» **Given records**:

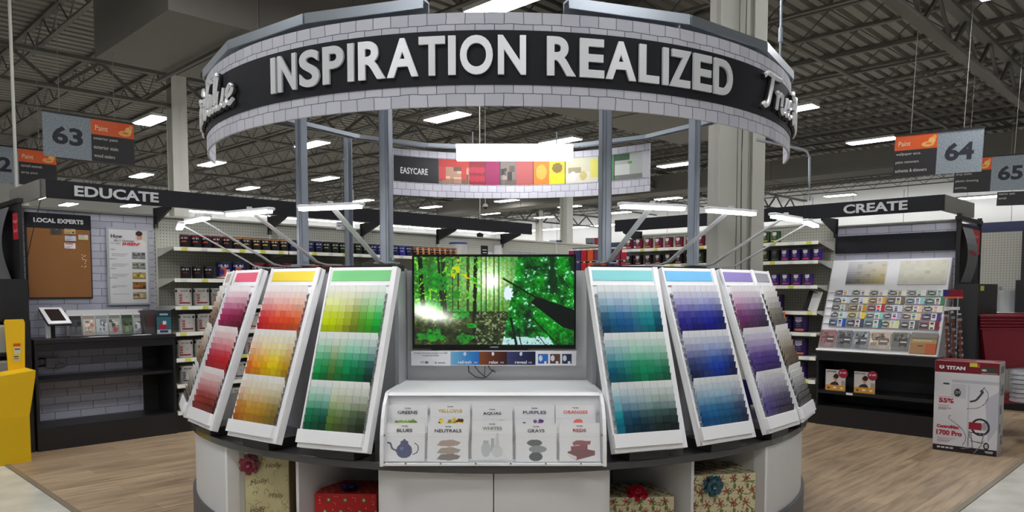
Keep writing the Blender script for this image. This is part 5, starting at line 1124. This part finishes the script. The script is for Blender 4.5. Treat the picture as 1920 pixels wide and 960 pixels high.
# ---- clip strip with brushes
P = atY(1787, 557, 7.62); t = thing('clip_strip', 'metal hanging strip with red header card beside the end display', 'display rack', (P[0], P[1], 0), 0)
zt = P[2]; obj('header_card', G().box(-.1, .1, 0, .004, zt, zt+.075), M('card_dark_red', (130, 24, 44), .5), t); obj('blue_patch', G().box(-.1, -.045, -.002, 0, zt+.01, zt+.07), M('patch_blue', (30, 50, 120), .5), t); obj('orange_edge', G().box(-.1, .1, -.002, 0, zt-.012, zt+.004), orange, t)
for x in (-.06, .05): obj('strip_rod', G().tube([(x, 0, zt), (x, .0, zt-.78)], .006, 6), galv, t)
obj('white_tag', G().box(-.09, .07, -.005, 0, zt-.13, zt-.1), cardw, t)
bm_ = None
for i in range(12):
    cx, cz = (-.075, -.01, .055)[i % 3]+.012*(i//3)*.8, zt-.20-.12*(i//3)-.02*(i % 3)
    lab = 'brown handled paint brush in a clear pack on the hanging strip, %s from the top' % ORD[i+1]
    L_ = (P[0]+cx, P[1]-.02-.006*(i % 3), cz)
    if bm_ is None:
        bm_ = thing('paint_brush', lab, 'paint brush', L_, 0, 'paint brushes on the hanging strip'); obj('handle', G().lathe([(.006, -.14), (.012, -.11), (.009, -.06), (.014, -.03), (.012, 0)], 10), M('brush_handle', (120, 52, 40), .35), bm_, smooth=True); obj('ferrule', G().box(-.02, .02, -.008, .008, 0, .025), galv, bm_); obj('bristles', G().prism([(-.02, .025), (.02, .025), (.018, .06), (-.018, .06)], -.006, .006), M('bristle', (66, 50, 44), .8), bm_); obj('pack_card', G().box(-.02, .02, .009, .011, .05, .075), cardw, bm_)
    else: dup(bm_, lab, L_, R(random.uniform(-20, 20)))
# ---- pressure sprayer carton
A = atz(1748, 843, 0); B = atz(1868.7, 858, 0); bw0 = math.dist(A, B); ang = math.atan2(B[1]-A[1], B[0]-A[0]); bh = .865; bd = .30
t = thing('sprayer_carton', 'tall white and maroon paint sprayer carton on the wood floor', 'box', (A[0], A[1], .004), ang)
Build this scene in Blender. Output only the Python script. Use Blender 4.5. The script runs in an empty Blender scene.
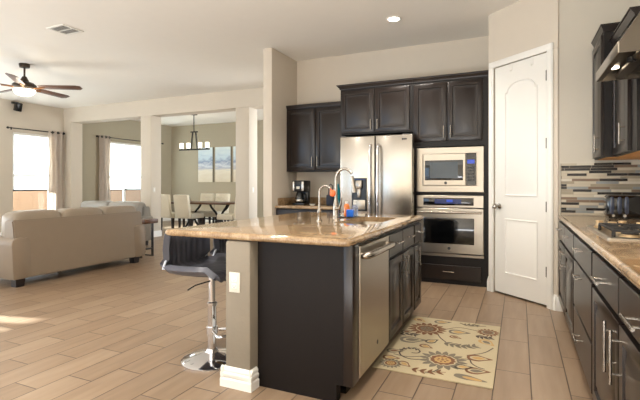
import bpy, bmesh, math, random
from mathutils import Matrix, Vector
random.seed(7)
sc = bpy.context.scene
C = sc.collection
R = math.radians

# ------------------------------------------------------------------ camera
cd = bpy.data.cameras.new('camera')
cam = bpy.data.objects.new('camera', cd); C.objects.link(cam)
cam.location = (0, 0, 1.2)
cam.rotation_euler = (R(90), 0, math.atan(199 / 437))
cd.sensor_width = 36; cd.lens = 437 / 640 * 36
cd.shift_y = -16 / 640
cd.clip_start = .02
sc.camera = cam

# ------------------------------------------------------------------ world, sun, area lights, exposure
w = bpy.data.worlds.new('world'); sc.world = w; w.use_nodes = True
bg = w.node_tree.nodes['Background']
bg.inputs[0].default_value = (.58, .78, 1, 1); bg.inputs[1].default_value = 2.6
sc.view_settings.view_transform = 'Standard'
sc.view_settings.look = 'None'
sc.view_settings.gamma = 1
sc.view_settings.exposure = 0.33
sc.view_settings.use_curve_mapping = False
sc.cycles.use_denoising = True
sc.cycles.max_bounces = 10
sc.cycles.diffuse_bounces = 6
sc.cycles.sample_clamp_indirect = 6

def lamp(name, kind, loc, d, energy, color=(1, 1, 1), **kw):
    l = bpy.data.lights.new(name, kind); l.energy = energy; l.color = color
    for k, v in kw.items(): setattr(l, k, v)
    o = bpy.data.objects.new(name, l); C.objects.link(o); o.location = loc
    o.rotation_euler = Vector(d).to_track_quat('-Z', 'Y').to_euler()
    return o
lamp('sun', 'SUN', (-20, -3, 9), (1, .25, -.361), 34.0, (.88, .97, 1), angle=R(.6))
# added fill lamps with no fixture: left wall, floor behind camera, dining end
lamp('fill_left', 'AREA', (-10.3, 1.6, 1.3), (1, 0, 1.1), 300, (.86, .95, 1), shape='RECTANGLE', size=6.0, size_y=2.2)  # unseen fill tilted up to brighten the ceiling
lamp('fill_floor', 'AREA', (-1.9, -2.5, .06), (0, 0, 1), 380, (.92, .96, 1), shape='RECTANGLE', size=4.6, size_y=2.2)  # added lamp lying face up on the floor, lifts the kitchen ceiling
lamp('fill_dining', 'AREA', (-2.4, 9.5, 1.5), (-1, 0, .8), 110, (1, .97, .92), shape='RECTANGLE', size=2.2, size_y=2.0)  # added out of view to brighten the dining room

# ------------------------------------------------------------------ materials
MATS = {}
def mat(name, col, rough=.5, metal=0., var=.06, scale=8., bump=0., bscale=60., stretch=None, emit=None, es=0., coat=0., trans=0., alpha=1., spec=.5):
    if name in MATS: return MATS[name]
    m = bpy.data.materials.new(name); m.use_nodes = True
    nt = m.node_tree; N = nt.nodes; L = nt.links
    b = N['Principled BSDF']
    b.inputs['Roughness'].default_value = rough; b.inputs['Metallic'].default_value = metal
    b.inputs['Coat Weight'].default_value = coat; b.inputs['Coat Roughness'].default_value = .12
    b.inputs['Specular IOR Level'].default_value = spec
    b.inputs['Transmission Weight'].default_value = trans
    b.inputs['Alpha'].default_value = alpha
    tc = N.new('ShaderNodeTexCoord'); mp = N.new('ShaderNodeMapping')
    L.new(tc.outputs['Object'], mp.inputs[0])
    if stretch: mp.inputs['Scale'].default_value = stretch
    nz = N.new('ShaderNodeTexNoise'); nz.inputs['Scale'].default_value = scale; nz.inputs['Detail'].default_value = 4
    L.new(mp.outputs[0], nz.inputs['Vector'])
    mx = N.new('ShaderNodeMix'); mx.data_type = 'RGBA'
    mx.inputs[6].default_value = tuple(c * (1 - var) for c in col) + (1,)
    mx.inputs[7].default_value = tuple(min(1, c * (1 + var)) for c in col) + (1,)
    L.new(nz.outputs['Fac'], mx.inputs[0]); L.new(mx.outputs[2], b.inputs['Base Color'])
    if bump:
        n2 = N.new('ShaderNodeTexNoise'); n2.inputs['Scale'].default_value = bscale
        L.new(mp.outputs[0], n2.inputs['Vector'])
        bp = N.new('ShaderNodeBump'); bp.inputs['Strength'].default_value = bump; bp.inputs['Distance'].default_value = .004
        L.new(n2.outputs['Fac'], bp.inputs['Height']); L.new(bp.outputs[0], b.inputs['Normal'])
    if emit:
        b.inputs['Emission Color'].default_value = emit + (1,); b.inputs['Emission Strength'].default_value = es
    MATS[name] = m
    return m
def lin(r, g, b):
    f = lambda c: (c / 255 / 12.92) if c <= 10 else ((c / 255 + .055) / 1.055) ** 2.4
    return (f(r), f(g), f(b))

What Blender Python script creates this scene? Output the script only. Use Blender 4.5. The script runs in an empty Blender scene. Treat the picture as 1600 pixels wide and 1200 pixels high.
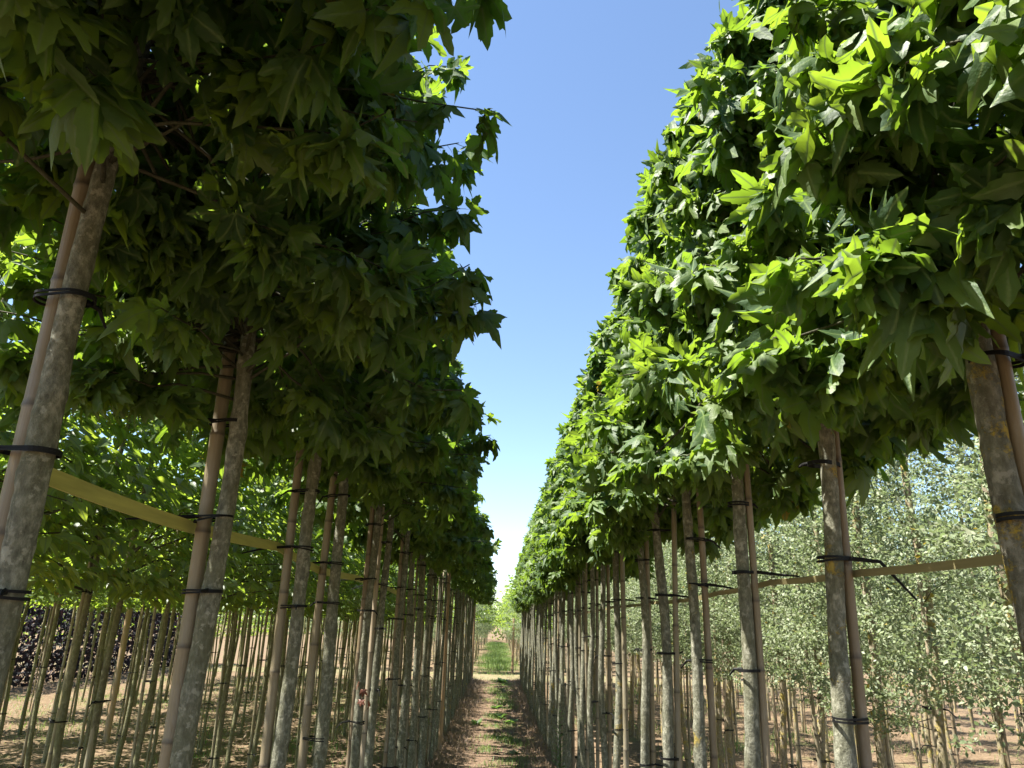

» **Do this**: Without including any pictures, print each record exactly.

» **Correct response**:
Keep writing the Blender script for this image. This is part 5, starting at line 1124. This part finishes the script. The script is for Blender 4.5. Treat the picture as 1920 pixels wide and 960 pixels high.
# ---- clip strip with brushes
P = atY(1787, 557, 7.62); t = thing('clip_strip', 'metal hanging strip with red header card beside the end display', 'display rack', (P[0], P[1], 0), 0)
zt = P[2]; obj('header_card', G().box(-.1, .1, 0, .004, zt, zt+.075), M('card_dark_red', (130, 24, 44), .5), t); obj('blue_patch', G().box(-.1, -.045, -.002, 0, zt+.01, zt+.07), M('patch_blue', (30, 50, 120), .5), t); obj('orange_edge', G().box(-.1, .1, -.002, 0, zt-.012, zt+.004), orange, t)
for x in (-.06, .05): obj('strip_rod', G().tube([(x, 0, zt), (x, .0, zt-.78)], .006, 6), galv, t)
obj('white_tag', G().box(-.09, .07, -.005, 0, zt-.13, zt-.1), cardw, t)
bm_ = None
for i in range(12):
    cx, cz = (-.075, -.01, .055)[i % 3]+.012*(i//3)*.8, zt-.20-.12*(i//3)-.02*(i % 3)
    lab = 'brown handled paint brush in a clear pack on the hanging strip, %s from the top' % ORD[i+1]
    L_ = (P[0]+cx, P[1]-.02-.006*(i % 3), cz)
    if bm_ is None:
        bm_ = thing('paint_brush', lab, 'paint brush', L_, 0, 'paint brushes on the hanging strip'); obj('handle', G().lathe([(.006, -.14), (.012, -.11), (.009, -.06), (.014, -.03), (.012, 0)], 10), M('brush_handle', (120, 52, 40), .35), bm_, smooth=True); obj('ferrule', G().box(-.02, .02, -.008, .008, 0, .025), galv, bm_); obj('bristles', G().prism([(-.02, .025), (.02, .025), (.018, .06), (-.018, .06)], -.006, .006), M('bristle', (66, 50, 44), .8), bm_); obj('pack_card', G().box(-.02, .02, .009, .011, .05, .075), cardw, bm_)
    else: dup(bm_, lab, L_, R(random.uniform(-20, 20)))
# ---- pressure sprayer carton
A = atz(1748, 843, 0); B = atz(1868.7, 858, 0); bw0 = math.dist(A, B); ang = math.atan2(B[1]-A[1], B[0]-A[0]); bh = .865; bd = .30
t = thing('sprayer_carton', 'tall white and maroon paint sprayer carton on the wood floor', 'box', (A[0], A[1], .004), ang)
Build this scene in Blender. Output only the Python script. Use Blender 4.5. The script runs in an empty Blender scene.
import bpy, bmesh, math, random
from mathutils import Matrix, Vector
random.seed(7)
sc = bpy.context.scene
C = sc.collection
R = math.radians

# ------------------------------------------------------------------ camera
cd = bpy.data.cameras.new('camera')
cam = bpy.data.objects.new('camera', cd); C.objects.link(cam)
cam.location = (0, 0, 1.2)
cam.rotation_euler = (R(90), 0, math.atan(199 / 437))
cd.sensor_width = 36; cd.lens = 437 / 640 * 36
cd.shift_y = -16 / 640
cd.clip_start = .02
sc.camera = cam

# ------------------------------------------------------------------ world, sun, area lights, exposure
w = bpy.data.worlds.new('world'); sc.world = w; w.use_nodes = True
bg = w.node_tree.nodes['Background']
bg.inputs[0].default_value = (.58, .78, 1, 1); bg.inputs[1].default_value = 2.6
sc.view_settings.view_transform = 'Standard'
sc.view_settings.look = 'None'
sc.view_settings.gamma = 1
sc.view_settings.exposure = 0.33
sc.view_settings.use_curve_mapping = False
sc.cycles.use_denoising = True
sc.cycles.max_bounces = 10
sc.cycles.diffuse_bounces = 6
sc.cycles.sample_clamp_indirect = 6

def lamp(name, kind, loc, d, energy, color=(1, 1, 1), **kw):
    l = bpy.data.lights.new(name, kind); l.energy = energy; l.color = color
    for k, v in kw.items(): setattr(l, k, v)
    o = bpy.data.objects.new(name, l); C.objects.link(o); o.location = loc
    o.rotation_euler = Vector(d).to_track_quat('-Z', 'Y').to_euler()
    return o
lamp('sun', 'SUN', (-20, -3, 9), (1, .25, -.361), 34.0, (.88, .97, 1), angle=R(.6))
# added fill lamps with no fixture: left wall, floor behind camera, dining end
lamp('fill_left', 'AREA', (-10.3, 1.6, 1.3), (1, 0, 1.1), 300, (.86, .95, 1), shape='RECTANGLE', size=6.0, size_y=2.2)  # unseen fill tilted up to brighten the ceiling
lamp('fill_floor', 'AREA', (-1.9, -2.5, .06), (0, 0, 1), 380, (.92, .96, 1), shape='RECTANGLE', size=4.6, size_y=2.2)  # added lamp lying face up on the floor, lifts the kitchen ceiling
lamp('fill_dining', 'AREA', (-2.4, 9.5, 1.5), (-1, 0, .8), 110, (1, .97, .92), shape='RECTANGLE', size=2.2, size_y=2.0)  # added out of view to brighten the dining room

# ------------------------------------------------------------------ materials
MATS = {}
def mat(name, col, rough=.5, metal=0., var=.06, scale=8., bump=0., bscale=60., stretch=None, emit=None, es=0., coat=0., trans=0., alpha=1., spec=.5):
    if name in MATS: return MATS[name]
    m = bpy.data.materials.new(name); m.use_nodes = True
    nt = m.node_tree; N = nt.nodes; L = nt.links
    b = N['Principled BSDF']
    b.inputs['Roughness'].default_value = rough; b.inputs['Metallic'].default_value = metal
    b.inputs['Coat Weight'].default_value = coat; b.inputs['Coat Roughness'].default_value = .12
    b.inputs['Specular IOR Level'].default_value = spec
    b.inputs['Transmission Weight'].default_value = trans
    b.inputs['Alpha'].default_value = alpha
    tc = N.new('ShaderNodeTexCoord'); mp = N.new('ShaderNodeMapping')
    L.new(tc.outputs['Object'], mp.inputs[0])
    if stretch: mp.inputs['Scale'].default_value = stretch
    nz = N.new('ShaderNodeTexNoise'); nz.inputs['Scale'].default_value = scale; nz.inputs['Detail'].default_value = 4
    L.new(mp.outputs[0], nz.inputs['Vector'])
    mx = N.new('ShaderNodeMix'); mx.data_type = 'RGBA'
    mx.inputs[6].default_value = tuple(c * (1 - var) for c in col) + (1,)
    mx.inputs[7].default_value = tuple(min(1, c * (1 + var)) for c in col) + (1,)
    L.new(nz.outputs['Fac'], mx.inputs[0]); L.new(mx.outputs[2], b.inputs['Base Color'])
    if bump:
        n2 = N.new('ShaderNodeTexNoise'); n2.inputs['Scale'].default_value = bscale
        L.new(mp.outputs[0], n2.inputs['Vector'])
        bp = N.new('ShaderNodeBump'); bp.inputs['Strength'].default_value = bump; bp.inputs['Distance'].default_value = .004
        L.new(n2.outputs['Fac'], bp.inputs['Height']); L.new(bp.outputs[0], b.inputs['Normal'])
    if emit:
        b.inputs['Emission Color'].default_value = emit + (1,); b.inputs['Emission Strength'].default_value = es
    MATS[name] = m
    return m
def lin(r, g, b):
    f = lambda c: (c / 255 / 12.92) if c <= 10 else ((c / 255 + .055) / 1.055) ** 2.4
    return (f(r), f(g), f(b))

What Blender Python script creates this scene? Output the script only. Use Blender 4.5. The script runs in an empty Blender scene. Treat the picture as 1600 pixels wide and 1200 pixels high.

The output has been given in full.